* Begin PROVIDED MATERIAL *

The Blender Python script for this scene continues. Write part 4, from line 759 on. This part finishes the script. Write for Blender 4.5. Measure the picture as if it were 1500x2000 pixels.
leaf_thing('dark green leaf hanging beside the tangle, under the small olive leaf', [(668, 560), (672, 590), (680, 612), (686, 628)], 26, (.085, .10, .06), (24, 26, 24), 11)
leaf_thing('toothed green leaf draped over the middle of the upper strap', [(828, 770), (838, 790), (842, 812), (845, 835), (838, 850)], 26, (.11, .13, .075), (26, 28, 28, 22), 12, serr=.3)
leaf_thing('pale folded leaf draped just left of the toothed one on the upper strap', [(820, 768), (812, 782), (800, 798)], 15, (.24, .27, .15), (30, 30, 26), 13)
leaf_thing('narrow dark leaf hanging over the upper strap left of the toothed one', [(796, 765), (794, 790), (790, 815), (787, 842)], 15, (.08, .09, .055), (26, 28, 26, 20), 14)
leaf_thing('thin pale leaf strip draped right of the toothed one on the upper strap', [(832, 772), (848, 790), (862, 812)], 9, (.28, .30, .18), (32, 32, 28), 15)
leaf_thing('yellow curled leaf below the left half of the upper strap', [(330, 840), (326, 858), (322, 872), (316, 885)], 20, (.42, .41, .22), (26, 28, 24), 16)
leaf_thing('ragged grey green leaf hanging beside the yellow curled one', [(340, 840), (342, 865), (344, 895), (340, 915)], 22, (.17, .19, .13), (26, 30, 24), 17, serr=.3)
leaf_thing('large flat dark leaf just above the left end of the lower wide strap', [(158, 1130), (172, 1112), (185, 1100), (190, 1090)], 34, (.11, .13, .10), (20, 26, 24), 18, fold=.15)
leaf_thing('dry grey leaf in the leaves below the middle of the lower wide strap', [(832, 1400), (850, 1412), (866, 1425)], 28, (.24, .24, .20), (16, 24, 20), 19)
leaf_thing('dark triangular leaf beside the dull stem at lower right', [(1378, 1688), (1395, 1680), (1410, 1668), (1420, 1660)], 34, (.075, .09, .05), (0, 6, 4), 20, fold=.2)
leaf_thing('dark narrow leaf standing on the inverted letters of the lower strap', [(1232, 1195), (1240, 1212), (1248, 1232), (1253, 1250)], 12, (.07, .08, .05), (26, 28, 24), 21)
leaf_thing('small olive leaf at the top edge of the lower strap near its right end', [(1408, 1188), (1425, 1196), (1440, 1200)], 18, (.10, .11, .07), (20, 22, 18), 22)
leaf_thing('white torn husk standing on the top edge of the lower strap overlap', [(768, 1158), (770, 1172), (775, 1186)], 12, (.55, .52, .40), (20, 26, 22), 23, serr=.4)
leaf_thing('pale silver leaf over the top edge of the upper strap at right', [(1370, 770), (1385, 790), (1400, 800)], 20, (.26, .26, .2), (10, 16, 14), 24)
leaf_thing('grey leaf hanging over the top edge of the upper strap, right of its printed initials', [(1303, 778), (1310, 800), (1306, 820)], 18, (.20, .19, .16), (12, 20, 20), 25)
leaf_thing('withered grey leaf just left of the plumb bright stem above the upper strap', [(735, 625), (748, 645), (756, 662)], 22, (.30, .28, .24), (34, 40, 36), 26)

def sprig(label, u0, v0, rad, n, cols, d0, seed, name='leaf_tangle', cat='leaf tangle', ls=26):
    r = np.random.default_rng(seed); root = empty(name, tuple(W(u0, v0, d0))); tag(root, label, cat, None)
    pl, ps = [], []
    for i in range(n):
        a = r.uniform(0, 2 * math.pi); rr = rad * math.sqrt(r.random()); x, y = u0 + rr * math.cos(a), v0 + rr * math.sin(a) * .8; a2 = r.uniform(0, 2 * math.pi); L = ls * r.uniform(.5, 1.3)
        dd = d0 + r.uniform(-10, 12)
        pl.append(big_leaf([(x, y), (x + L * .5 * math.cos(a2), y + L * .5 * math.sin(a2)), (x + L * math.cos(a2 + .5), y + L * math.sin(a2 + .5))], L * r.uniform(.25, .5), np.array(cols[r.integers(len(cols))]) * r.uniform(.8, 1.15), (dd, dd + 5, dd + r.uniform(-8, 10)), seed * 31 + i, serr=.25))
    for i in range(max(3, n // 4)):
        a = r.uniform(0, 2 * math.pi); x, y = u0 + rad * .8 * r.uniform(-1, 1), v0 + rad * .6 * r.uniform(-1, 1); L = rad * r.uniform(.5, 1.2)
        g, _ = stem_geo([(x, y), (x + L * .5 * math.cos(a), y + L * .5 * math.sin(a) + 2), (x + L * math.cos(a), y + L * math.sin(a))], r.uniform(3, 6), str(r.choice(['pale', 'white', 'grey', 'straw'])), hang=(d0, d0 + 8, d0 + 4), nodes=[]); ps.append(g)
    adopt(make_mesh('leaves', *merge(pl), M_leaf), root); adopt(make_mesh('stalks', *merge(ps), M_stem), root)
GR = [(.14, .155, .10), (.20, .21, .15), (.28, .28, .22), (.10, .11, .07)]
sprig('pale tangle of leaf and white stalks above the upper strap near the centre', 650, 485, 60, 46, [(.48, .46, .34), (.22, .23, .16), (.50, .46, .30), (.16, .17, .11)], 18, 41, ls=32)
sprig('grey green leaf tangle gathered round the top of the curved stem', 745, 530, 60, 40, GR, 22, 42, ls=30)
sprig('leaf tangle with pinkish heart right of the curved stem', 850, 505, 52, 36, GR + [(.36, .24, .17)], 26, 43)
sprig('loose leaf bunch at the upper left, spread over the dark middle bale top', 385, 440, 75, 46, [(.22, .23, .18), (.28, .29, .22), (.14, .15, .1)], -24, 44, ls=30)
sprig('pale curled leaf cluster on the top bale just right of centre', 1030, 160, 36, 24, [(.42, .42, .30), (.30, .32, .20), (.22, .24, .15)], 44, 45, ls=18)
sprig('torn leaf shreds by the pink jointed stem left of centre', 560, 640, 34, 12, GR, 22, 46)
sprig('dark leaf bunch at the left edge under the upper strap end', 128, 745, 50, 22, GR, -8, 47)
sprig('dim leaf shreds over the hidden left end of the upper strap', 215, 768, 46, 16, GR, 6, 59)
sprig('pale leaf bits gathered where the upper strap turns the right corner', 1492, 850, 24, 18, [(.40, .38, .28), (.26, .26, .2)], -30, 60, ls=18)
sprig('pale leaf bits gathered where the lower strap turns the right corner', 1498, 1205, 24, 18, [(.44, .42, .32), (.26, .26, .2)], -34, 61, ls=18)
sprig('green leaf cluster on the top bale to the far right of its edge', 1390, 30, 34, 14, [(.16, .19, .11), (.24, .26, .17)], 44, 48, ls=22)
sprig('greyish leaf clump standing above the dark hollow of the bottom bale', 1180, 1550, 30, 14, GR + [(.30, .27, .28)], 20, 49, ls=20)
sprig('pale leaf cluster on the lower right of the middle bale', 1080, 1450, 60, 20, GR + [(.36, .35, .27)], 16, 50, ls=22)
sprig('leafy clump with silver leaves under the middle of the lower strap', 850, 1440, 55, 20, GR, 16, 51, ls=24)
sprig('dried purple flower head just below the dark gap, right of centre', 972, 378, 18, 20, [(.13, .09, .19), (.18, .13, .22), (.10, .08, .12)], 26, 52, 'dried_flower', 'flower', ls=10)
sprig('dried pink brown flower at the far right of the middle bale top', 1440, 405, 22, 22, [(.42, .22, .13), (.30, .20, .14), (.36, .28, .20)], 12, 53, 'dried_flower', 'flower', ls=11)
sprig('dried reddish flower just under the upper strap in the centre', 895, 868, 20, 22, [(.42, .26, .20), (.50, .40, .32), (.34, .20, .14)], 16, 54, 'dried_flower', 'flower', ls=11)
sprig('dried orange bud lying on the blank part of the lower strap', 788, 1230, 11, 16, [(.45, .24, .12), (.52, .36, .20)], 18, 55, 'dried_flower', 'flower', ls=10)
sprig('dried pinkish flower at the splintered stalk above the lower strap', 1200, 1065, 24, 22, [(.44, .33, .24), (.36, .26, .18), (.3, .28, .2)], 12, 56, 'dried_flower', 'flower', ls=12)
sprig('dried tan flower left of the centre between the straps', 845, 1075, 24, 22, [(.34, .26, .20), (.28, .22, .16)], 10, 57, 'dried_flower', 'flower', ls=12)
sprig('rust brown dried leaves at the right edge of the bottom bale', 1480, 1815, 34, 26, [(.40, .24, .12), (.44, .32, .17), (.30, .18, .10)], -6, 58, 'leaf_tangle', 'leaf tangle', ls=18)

* End PROVIDED MATERIAL *

SHORT PROBLEM :: Return every line above in which the string "part" occurs.

THE OUTPUT ::
The Blender Python script for this scene continues. Write part 4, from line 759 on. This part finishes the script. Write for Blender 4.5. Measure the picture as if it were 1500x2000 pixels.
sprig('dried orange bud lying on the blank part of the lower strap', 788, 1230, 11, 16, [(.45, .24, .12), (.52, .36, .20)], 18, 55, 'dried_flower', 'flower', ls=10)